Una de las mejores cosas de
que el aeropuerto quede tan lejos de Manhattan, es que puedes ver la ciudad como
la conoces: la típica foto de afiche, o el plano famoso de las películas. La
única diferencia es que, desde el taxi todo es real, y con cada minuto, la
ciudad se va haciendo más grande y más próxima. Qué deliciosa sensación esa,
cuando se pueden tocar los sueños.
El taxi nos llevó hasta nuestro
lugar de destino, un apartamentico lindísimo en la calle 34, con Madison.
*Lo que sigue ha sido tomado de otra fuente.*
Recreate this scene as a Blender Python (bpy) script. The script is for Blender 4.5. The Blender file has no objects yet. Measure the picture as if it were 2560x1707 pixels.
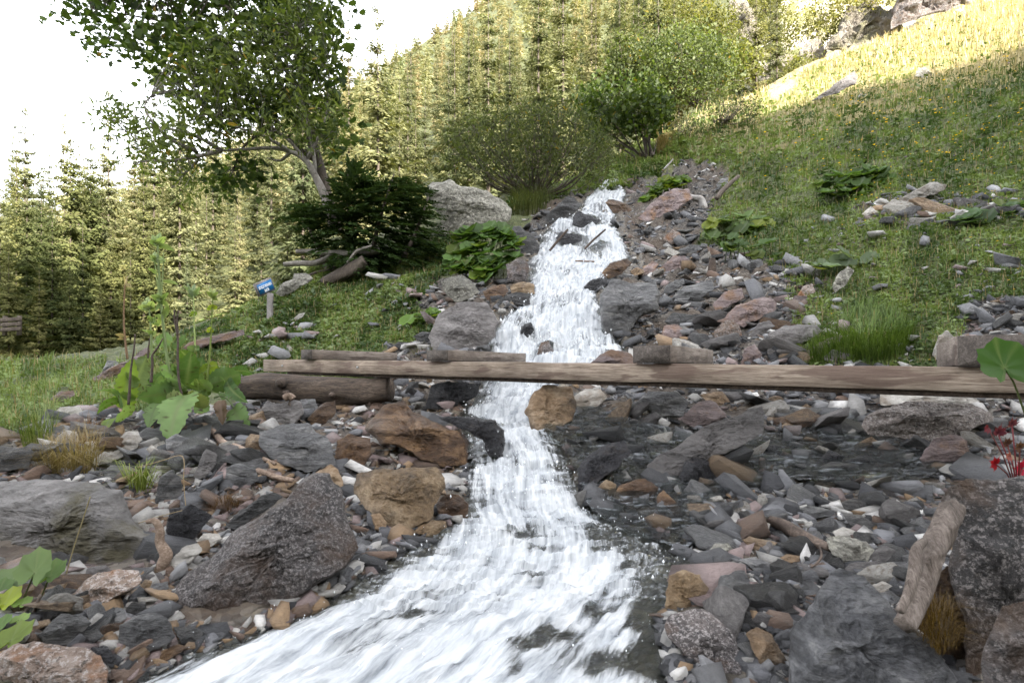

Subimos
los dos pisos para conocerlo, dejamos las maletas y salimos corriendo a
recorrer, sin rumbo alguno, lo que fuera apareciendo.
Habían cosas que ya sabíamos,
como que estábamos muy cerca del Empire State, o como que estábamos a una
cuadra de la 5ta Av., pero de todas formas nos impresionaba todo, lógicamente. Hasta
que de repente nos dimos cuenta de que eran como las 8:00 p.m. y no habíamos
comido nada (el pollo de plástico no cuenta), así que empezamos a buscar lo que
encontráramos, y no apareció nada mejor que una pizzería muy famosa que queda a
una calle bajando por el mismo Empire State, el cual nos agarró con la guardia
baja, porque no estábamos esperando verlo tan pronto, con esa altura iluminada
e imponente, y coronado por una neblina suave, que atenuaba la luz brillante de
su puntiaguda cúspide.
Pizza y New York, son dos cosas
que siempre irán bien juntas. Los slices como los de Sex & The City, en un
lugar que estoy segura, aparece en uno (o varios) de los capítulos de la serie.
No es el lugar más bello al que entré, pero creo que es mi favorito. Las pizzas
son deliciosas, quedan en uno de los lugares más emblemáticos de la ciudad y es
visitado por egipcios sexys, que no tienen ningún tipo de delicadeza para
pedirle matrimonio a una venezolana, recién bajada del avión. Sí, un egipcio
hermoso de 26 años me ofreció matrimonio y yo, nerviosa e incrédula, no acepté.
Qué novata.
De regreso a la casa, nos encontramos con el primer Starbucks, el cual fue muy conveniente, porque el frío ya estaba inundando hasta lo más profundo de nuestros huesos y de ahí, paramos en el 7 Eleven que quedaba en la esquina de la 34 con Madison, para comprar unas respectivas Stellas Artois. Había que celebrar la llegada triunfal de tres venezolanas, a Manhattan.